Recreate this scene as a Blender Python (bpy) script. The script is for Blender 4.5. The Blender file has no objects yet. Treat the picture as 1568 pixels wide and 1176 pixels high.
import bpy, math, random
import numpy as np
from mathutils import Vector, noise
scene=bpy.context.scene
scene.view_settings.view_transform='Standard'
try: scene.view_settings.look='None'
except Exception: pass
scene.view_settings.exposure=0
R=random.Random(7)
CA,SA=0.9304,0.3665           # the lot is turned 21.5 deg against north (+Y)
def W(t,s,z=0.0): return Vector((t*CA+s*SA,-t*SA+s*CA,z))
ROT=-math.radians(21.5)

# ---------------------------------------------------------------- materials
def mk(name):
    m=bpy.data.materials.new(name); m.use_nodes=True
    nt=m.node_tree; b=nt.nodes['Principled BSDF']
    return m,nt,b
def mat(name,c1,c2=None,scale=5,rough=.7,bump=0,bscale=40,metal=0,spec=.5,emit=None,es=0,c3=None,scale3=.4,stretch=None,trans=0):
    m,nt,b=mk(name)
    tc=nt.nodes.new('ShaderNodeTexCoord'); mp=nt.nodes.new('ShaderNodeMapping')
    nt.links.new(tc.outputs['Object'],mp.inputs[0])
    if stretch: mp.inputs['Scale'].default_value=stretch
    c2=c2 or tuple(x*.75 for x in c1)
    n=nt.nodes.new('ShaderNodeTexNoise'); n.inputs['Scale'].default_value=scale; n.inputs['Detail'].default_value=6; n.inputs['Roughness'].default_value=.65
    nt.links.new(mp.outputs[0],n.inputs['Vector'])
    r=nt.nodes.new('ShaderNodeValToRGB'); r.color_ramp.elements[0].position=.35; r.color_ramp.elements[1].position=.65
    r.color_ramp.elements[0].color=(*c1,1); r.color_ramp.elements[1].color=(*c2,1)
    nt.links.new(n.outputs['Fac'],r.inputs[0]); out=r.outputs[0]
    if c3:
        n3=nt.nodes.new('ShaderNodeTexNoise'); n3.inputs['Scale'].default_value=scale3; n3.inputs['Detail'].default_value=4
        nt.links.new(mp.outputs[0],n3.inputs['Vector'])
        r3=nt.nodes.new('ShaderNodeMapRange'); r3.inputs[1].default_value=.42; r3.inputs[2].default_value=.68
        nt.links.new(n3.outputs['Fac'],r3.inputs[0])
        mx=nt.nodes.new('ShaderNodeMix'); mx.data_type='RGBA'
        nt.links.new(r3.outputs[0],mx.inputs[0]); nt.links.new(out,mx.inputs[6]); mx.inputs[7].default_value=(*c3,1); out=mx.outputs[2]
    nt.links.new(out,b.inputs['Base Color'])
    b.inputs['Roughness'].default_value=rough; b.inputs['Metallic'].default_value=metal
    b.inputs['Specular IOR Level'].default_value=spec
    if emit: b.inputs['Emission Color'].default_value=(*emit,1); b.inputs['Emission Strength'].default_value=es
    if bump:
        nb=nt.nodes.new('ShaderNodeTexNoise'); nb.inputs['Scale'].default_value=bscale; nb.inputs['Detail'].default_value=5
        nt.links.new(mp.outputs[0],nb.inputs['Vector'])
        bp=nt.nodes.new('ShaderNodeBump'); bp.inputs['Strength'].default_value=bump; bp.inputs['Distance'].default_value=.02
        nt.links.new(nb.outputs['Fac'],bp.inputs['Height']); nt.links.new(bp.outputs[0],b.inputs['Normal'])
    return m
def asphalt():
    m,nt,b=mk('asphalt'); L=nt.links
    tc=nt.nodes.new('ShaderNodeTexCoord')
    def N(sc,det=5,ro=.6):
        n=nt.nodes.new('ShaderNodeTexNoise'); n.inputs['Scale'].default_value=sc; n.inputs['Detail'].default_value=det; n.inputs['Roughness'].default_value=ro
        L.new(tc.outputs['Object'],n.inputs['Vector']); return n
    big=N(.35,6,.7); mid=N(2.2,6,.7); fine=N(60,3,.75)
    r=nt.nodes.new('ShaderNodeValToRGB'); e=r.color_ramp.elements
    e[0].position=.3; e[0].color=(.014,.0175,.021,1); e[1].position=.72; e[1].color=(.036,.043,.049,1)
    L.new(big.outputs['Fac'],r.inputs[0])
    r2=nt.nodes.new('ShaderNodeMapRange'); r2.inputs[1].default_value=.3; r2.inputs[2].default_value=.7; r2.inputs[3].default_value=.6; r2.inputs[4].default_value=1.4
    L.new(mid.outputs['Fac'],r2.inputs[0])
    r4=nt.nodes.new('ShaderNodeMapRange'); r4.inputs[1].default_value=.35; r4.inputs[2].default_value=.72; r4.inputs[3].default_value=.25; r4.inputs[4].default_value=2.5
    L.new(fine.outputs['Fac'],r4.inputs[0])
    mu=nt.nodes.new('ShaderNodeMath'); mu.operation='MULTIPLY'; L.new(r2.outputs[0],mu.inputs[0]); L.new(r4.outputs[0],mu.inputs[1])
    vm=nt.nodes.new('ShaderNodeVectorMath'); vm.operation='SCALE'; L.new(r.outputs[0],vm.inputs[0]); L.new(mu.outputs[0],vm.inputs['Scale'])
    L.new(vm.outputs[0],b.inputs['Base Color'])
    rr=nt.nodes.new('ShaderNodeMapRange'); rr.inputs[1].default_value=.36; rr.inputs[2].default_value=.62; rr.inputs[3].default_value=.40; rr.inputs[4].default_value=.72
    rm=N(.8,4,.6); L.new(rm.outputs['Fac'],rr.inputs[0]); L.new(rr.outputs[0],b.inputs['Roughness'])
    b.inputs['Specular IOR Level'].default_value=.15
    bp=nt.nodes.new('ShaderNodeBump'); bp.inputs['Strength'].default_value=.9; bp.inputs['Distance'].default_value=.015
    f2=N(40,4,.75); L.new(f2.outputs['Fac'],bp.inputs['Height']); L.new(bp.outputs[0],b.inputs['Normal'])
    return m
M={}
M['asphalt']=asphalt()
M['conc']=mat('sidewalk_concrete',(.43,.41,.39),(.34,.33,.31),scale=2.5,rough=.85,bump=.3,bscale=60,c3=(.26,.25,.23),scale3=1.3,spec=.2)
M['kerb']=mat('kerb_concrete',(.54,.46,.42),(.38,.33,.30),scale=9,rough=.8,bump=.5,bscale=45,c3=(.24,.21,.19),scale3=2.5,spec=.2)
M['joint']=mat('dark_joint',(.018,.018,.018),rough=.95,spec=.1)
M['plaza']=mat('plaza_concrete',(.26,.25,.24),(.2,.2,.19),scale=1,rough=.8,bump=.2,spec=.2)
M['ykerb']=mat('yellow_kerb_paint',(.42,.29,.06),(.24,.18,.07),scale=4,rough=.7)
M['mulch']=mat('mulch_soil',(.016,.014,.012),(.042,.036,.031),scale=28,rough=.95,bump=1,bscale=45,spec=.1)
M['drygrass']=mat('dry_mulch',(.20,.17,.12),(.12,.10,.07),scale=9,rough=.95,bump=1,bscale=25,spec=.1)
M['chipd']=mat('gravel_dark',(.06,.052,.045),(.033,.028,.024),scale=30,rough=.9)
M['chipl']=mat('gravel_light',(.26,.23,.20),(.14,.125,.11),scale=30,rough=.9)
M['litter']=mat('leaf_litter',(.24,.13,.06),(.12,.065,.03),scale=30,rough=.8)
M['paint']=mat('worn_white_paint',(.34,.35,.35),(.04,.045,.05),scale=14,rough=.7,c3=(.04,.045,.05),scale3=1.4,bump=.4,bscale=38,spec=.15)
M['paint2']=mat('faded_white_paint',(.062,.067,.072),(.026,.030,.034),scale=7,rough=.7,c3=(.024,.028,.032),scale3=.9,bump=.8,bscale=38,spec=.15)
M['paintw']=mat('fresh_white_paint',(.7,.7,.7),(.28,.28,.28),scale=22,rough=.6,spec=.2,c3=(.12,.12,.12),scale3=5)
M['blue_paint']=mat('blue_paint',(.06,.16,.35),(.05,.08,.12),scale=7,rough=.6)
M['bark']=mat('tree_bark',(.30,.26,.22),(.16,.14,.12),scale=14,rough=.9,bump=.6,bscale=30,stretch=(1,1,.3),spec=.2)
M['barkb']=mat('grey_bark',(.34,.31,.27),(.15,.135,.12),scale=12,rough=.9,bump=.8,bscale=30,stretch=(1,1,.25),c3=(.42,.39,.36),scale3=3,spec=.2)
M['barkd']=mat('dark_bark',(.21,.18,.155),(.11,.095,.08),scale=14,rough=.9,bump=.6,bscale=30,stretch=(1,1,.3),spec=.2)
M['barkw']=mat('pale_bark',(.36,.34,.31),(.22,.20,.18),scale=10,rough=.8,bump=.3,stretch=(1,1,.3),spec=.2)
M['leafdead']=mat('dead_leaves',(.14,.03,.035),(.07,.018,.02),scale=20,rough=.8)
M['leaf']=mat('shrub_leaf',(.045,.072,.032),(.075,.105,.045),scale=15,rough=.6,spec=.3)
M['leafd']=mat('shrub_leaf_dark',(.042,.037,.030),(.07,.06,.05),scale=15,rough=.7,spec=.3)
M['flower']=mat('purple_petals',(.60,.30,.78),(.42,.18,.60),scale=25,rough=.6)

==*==

- Required work
Copy all lines of the material above where the string "scene" occurs.

- Answer to the problem
Recreate this scene as a Blender Python (bpy) script. The script is for Blender 4.5. The Blender file has no objects yet. Treat the picture as 1568 pixels wide and 1176 pixels high.
scene=bpy.context.scene
scene.view_settings.view_transform='Standard'
try: scene.view_settings.look='None'
scene.view_settings.exposure=0